Influence of magnetic interactions on magnetic and magnetoresistive properties of Cu80Fe10Ni10 ribbons

Abstract

Magnetic and magnetotransport properties measurements of Cu80Fe10Ni10 (at. %) melt spun and annealed ribbons were combined to study the magnetic interactions present in this system. Those ribbons are composed of magnetic FeNi rich precipitates embedded in a nonmagnetic Cu rich matrix. When the precipitates are small enough, they have a superparamagnetic behavior. Upon annealing the precipitates get larger and progressively turn ferromagnetic. The relatively high magnetoresistive properties are attributed to the presence of those superparamagnetic precipitates.
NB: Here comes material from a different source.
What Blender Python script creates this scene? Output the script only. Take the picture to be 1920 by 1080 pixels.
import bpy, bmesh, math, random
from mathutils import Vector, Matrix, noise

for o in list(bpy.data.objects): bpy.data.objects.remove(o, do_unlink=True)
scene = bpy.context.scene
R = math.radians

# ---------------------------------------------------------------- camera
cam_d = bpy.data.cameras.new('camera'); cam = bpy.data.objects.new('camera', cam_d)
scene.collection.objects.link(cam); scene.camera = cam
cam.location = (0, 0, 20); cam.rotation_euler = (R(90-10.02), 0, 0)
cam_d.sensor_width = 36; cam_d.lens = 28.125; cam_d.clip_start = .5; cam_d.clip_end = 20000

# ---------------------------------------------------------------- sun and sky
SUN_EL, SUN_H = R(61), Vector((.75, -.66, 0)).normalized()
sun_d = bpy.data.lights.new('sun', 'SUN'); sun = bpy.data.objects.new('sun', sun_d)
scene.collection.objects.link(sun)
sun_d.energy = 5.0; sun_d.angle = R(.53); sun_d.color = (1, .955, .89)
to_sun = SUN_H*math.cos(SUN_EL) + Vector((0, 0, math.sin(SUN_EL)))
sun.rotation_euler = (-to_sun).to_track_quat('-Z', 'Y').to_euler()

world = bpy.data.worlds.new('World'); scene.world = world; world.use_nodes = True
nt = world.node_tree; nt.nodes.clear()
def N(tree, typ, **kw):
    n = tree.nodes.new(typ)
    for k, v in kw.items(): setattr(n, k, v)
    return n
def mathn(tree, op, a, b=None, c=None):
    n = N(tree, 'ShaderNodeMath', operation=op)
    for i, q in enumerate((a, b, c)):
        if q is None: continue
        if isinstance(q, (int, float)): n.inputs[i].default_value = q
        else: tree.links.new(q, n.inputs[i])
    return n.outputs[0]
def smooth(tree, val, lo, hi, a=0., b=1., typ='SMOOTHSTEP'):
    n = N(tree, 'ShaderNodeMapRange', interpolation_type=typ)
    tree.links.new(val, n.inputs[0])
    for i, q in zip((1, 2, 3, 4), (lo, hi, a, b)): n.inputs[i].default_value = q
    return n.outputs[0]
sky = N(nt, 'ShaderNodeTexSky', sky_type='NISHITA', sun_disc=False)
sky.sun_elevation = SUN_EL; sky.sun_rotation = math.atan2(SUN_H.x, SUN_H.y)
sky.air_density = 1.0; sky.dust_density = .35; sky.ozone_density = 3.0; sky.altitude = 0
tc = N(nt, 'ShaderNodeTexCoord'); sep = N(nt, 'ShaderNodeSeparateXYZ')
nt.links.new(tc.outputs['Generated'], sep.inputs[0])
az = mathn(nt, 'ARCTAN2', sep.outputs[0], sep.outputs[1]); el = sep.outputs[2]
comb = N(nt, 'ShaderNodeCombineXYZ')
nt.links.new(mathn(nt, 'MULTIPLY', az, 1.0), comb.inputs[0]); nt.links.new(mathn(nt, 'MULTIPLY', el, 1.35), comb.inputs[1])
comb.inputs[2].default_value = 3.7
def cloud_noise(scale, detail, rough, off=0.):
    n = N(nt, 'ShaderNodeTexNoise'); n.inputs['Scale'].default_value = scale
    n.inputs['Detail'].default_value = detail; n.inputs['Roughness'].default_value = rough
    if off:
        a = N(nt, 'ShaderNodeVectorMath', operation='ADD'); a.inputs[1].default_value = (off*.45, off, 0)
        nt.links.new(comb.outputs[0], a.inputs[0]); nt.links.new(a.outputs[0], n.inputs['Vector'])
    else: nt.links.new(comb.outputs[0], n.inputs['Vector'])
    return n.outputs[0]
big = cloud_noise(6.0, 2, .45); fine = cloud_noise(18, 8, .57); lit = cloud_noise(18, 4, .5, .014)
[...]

Using Mössbauer spectrometry, Zero Field Cooled/Field Cooled and magnetization curves, the presence of interactions among the precipitates was evidenced, which degrades the magnetoresistance properties. Using Allia model, the magnetic coherence length Rm between the precipitates was calculated and compared with the mean free path of the electrons λ, with the precipitates size and the mean distance between them. Three different regimes were observed. At high fields, where Rm<λ, meaning that the precipitates are not interacting, at smaller fields, where Rm>λ and the precipitates are in the so called “interacting superparamagnetic regime,” and at low fields, and at 5 K, Rm>10λ, the magnetic interactions among the precipitates are strong and give rise to a hysteresis on the magnetization curves.